An expression like case e of Unit -> let x = e in e currently can't parse. The error message is very clear (it says to add parentheses) but would it be better to make it parseable?

colin-mcd commented 2 years ago

I think the crux of this issue was that there is no way to know if we should parse

case e₁ of Unit -> case e₂ of False -> e₃ | True -> e₄ as case e₁ of Unit -> (case e₂ of False -> e₃ | True -> e₄) or case e₁ of Unit -> (case e₂ of False -> e₃) | True -> e₄

So with our current syntax, we can't nest case-ofs without parentheses. Similarly, we can't parse any term that could end with a case-of inside a case (e.g. case e₁ of Unit -> let x = e₂ in case e₃ of False -> e₄ | True -> e₅). The same goes for lambda-terms and if-then-else-terms too.

—————

In general though, I think I could really iron out some parsing precedence details. Currently, we have the following precedence levels:

TERM1 :=
  | case TERM1 of VAR VAR* -> TERM2 \| ...
  | if TERM1 then TERM1 else TERM1
  | \ VAR : TYPE1. TERM1
  | let (VAR, ...) = TERM1 in TERM1
  | let VAR = TERM1 in TERM1
  | TERM2

TERM2 :=
  | sample DIST : TYPE1
  | amb TERM5*
  | TERM3

TERM3 :=
  | TERM4 . NUM    (* e.2 *)
  | TERM4

TERM4 :=
  | TERM5 == TERM5 == ...
  | TERM5 TERM5*    (* application *)
  | TERM5

TERM5 :=
  | VAR
  | (TERM1)
  | <TERM1, ...>
  | error

TYPE1 :=
  | TYPE2 -> TYPE1
  | TYPE2

TYPE2 :=
  | TYPE3 * TYPE3 * ...
  | TYPE3 & TYPE3 & ...
  | TYPE3

TYPE3 :=
  | VAR
  | (TYPE1)
  | error
davidweichiang commented 2 years ago

Do ML and Haskell make the same decision for these cases, and can we do the same?

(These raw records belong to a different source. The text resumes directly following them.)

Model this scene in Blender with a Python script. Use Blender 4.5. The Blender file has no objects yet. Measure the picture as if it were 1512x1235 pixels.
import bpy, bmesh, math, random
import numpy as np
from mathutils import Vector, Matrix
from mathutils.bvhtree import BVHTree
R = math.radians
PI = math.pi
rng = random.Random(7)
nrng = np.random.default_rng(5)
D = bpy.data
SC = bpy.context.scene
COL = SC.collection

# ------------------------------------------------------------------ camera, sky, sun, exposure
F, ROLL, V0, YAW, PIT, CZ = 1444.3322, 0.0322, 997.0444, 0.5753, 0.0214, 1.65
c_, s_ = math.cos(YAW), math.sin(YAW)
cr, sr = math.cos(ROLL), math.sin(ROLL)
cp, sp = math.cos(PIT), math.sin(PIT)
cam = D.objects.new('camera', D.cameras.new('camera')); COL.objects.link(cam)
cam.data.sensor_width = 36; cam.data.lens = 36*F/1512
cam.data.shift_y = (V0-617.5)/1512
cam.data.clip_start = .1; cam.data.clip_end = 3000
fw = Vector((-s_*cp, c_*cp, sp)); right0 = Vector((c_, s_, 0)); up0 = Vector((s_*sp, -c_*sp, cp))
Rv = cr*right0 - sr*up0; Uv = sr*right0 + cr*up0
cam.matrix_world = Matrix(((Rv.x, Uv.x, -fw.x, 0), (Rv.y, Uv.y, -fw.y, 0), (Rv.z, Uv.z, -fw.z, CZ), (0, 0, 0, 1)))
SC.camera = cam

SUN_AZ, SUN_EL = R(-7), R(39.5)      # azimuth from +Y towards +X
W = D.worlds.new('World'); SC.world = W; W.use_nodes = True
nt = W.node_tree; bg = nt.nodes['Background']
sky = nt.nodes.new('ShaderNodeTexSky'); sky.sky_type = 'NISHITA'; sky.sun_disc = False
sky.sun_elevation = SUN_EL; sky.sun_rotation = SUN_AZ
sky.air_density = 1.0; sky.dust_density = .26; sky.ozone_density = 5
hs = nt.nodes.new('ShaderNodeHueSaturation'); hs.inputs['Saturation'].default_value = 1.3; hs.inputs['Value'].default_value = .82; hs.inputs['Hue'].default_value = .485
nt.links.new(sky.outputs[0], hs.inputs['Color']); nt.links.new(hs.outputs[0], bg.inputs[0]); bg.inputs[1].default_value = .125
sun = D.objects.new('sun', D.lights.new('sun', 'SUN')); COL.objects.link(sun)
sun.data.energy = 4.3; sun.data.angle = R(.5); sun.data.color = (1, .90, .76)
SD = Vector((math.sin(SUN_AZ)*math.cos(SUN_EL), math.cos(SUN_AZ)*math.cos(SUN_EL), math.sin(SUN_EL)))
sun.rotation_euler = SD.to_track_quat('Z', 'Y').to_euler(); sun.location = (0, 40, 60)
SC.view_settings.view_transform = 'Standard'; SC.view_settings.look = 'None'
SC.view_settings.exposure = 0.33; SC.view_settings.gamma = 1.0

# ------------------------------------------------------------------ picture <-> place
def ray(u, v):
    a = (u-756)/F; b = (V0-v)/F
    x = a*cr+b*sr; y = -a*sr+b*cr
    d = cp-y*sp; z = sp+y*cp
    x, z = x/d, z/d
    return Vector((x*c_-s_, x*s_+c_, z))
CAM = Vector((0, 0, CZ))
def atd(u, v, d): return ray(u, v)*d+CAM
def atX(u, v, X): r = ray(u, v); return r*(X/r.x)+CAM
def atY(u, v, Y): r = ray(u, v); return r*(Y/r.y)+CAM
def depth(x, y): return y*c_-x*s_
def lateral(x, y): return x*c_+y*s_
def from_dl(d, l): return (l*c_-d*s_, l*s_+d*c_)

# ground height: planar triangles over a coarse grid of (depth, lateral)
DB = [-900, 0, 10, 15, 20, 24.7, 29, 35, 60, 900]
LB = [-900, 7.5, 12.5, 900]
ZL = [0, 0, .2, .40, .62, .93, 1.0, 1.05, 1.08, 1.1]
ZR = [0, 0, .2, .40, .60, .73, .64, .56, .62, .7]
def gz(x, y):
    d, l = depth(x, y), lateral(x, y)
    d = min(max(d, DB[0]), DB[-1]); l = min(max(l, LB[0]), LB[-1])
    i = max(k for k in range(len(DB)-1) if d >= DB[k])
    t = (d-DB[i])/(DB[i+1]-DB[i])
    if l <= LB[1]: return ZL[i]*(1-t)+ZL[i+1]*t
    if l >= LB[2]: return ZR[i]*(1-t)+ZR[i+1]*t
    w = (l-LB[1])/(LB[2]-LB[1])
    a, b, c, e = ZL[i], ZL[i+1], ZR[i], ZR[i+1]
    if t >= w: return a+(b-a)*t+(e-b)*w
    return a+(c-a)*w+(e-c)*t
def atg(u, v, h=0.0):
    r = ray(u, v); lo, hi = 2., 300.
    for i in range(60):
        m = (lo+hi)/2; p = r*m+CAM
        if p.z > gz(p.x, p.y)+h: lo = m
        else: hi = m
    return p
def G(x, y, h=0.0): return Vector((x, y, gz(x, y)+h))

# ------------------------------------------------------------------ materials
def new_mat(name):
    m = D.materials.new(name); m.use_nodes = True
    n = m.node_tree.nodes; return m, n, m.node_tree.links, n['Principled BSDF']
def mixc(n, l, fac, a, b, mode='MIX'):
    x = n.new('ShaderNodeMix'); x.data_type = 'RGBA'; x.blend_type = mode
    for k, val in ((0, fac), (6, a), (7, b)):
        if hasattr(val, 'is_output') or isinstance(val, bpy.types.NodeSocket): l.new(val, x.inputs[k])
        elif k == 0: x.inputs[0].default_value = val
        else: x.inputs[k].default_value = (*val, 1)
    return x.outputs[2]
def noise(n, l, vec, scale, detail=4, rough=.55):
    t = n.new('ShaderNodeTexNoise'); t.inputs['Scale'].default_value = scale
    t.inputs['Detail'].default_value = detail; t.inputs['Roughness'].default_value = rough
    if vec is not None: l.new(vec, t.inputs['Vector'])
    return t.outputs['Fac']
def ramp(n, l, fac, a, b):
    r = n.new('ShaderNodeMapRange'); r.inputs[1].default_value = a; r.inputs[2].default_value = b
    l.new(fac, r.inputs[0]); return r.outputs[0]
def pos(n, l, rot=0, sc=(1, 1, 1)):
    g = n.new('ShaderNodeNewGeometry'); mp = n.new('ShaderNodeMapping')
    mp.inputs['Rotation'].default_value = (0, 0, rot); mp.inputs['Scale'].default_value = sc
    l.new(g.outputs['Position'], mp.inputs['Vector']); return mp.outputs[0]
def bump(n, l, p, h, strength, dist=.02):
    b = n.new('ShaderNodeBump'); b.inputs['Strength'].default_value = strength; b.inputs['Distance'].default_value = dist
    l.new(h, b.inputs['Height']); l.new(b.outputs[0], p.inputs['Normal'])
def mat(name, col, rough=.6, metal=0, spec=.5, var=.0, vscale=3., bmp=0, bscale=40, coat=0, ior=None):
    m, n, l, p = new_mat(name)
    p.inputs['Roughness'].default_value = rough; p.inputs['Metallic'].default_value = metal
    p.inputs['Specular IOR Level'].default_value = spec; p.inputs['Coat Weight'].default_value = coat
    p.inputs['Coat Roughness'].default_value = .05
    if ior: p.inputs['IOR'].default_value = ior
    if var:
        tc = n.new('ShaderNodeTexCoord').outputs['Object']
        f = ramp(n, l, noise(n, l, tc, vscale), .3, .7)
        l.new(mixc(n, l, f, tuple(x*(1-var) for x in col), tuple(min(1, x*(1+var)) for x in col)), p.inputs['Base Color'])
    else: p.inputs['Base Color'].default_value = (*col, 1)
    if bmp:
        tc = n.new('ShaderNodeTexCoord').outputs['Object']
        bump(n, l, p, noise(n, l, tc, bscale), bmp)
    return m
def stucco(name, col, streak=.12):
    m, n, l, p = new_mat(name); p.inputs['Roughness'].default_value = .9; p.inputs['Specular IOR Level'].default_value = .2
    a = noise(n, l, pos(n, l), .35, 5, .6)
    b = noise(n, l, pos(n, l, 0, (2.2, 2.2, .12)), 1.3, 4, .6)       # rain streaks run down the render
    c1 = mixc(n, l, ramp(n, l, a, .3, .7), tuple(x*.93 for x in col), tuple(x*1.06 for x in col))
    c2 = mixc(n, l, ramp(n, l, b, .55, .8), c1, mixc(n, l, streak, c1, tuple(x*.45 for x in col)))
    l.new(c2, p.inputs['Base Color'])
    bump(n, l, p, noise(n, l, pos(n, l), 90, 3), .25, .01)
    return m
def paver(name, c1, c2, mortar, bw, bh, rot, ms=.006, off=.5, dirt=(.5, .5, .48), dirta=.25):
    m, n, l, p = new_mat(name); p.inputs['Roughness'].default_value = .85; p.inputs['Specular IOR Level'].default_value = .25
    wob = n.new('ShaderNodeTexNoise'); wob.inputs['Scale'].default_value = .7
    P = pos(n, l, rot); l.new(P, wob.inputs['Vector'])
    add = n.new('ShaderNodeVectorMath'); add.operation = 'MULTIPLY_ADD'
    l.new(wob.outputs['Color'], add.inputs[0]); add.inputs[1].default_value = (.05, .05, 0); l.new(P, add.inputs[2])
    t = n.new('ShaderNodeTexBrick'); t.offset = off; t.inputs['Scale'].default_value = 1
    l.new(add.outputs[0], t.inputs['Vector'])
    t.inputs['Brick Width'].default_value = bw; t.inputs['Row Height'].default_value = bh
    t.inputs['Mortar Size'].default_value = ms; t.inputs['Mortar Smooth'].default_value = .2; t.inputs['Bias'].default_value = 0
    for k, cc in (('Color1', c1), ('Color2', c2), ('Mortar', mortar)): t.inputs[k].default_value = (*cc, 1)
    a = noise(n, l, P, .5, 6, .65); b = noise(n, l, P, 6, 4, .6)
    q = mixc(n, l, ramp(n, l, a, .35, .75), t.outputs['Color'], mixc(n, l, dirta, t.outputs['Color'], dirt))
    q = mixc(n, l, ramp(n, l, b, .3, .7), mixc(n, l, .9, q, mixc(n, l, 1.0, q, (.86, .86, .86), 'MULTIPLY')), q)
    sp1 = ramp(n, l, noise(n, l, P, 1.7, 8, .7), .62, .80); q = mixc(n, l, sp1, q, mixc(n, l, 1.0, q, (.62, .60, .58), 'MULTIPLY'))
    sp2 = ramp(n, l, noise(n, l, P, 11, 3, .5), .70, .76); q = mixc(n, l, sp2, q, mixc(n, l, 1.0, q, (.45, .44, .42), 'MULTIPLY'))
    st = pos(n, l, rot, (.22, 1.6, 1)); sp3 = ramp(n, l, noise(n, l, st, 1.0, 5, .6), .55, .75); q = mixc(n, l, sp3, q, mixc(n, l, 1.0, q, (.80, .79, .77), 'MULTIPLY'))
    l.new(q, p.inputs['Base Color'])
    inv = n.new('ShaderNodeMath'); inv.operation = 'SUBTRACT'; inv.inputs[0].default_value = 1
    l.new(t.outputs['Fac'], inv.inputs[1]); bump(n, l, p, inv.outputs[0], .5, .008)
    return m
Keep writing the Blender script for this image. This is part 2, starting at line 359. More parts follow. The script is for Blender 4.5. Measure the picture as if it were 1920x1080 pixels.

colin-mcd commented 2 years ago

I know in Haskell you must either do case e₁ of { False -> e₂; True -> e₃ } or

case e₁ of
  False -> e₂
  True -> e₃

For the latter syntax, I think that indentation does matter.

I haven't really used ML much, but at least in Standard ML it looks like you must use parentheses to nest case-ofs (source)

davidweichiang commented 2 years ago

It seems like OCaml is the opposite of SML, so this parses:

match true with
    true -> true
  | false -> match [] with
                [] -> true
              | x::xs -> false

and

match true with
    true -> true
  | false ->
      let y = 0 in
        match [] with
            [] -> true
          | x::xs -> false
ccshan commented 2 years ago

Haskell (and SML as well?) "attempt to maximally consume potential clauses", like OCaml (and also like C with if...then if...then...else). Basically this is favoring shift over reduce when there's a shift/reduce conflict. I'm ok with that but I'm also ok with requiring disambiguating parentheses.